**** Supplied information
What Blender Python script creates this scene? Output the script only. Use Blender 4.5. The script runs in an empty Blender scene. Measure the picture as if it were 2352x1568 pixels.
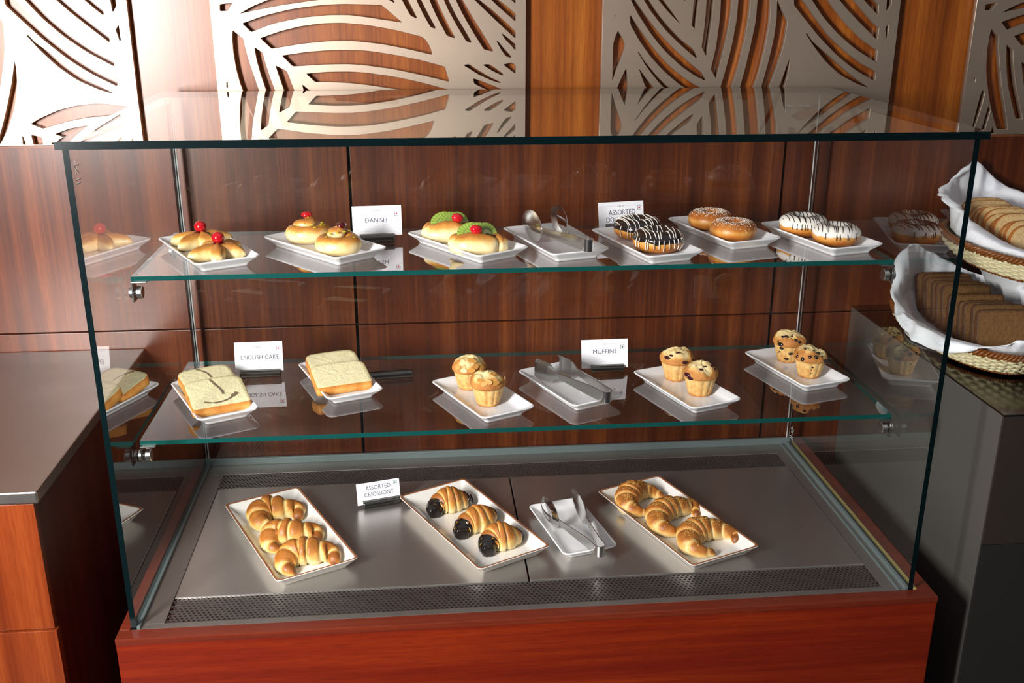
import bpy, bmesh, math, random
from mathutils import Vector, Matrix, noise, geometry

random.seed(7)
PI = math.pi
scene = bpy.context.scene
COL = scene.collection

# ------------------------------------------------------------------ camera
F_PX, CX, CY = 2315.61, 1176.0, 784.0
CAM = Vector((0.51938, -1.54320, 1.04396))
YAW, PITCH, ROLL = -0.0900613, -0.3332978, -0.00081552
def _rot(a, p, r):
    rz = Matrix(((math.cos(a), -math.sin(a), 0), (math.sin(a), math.cos(a), 0), (0, 0, 1)))
    rx = Matrix(((1, 0, 0), (0, math.cos(p), -math.sin(p)), (0, math.sin(p), math.cos(p))))
    ry = Matrix(((math.cos(r), 0, math.sin(r)), (0, 1, 0), (-math.sin(r), 0, math.cos(r))))
    return rz @ rx @ ry
RM = _rot(YAW, PITCH, ROLL)
cam_d = bpy.data.cameras.new('camera'); cam = bpy.data.objects.new('camera', cam_d); COL.objects.link(cam)
cam_d.sensor_width = 36.0; cam_d.sensor_fit = 'HORIZONTAL'; cam_d.lens = F_PX * 36.0 / 2352.0
cam_d.clip_start = 0.02; cam_d.clip_end = 50
right, fwd, up = RM.col[0], RM.col[1], RM.col[2]
cam.matrix_world = Matrix(((right.x, up.x, -fwd.x, CAM.x), (right.y, up.y, -fwd.y, CAM.y),
                           (right.z, up.z, -fwd.z, CAM.z), (0, 0, 0, 1)))
scene.camera = cam

def ray(x, y):
    return RM @ Vector(((x - CX) / F_PX, 1.0, -(y - CY) / F_PX))
def onx(x, y, v):
    d = ray(x, y); return CAM + d * ((v - CAM.x) / d.x)
def ony(x, y, v):
    d = ray(x, y); return CAM + d * ((v - CAM.y) / d.y)
def onz(x, y, v):
    d = ray(x, y); return CAM + d * ((v - CAM.z) / d.z)

# ------------------------------------------------------------------ colours / nodes
def lin(c):
    return c / 12.92 if c <= 0.04045 else ((c + 0.055) / 1.055) ** 2.4
def hx(h, a=1.0):
    h = h.lstrip('#')
    return (lin(int(h[0:2], 16) / 255), lin(int(h[2:4], 16) / 255), lin(int(h[4:6], 16) / 255), a)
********
### Short problem
Restate the material word for word from its first line through the line containing "COL = scene.collection", both included; the pictures do not belong in it.

### Task response
What Blender Python script creates this scene? Output the script only. Use Blender 4.5. The script runs in an empty Blender scene. Measure the picture as if it were 2352x1568 pixels.
import bpy, bmesh, math, random
from mathutils import Vector, Matrix, noise, geometry

random.seed(7)
PI = math.pi
scene = bpy.context.scene
COL = scene.collection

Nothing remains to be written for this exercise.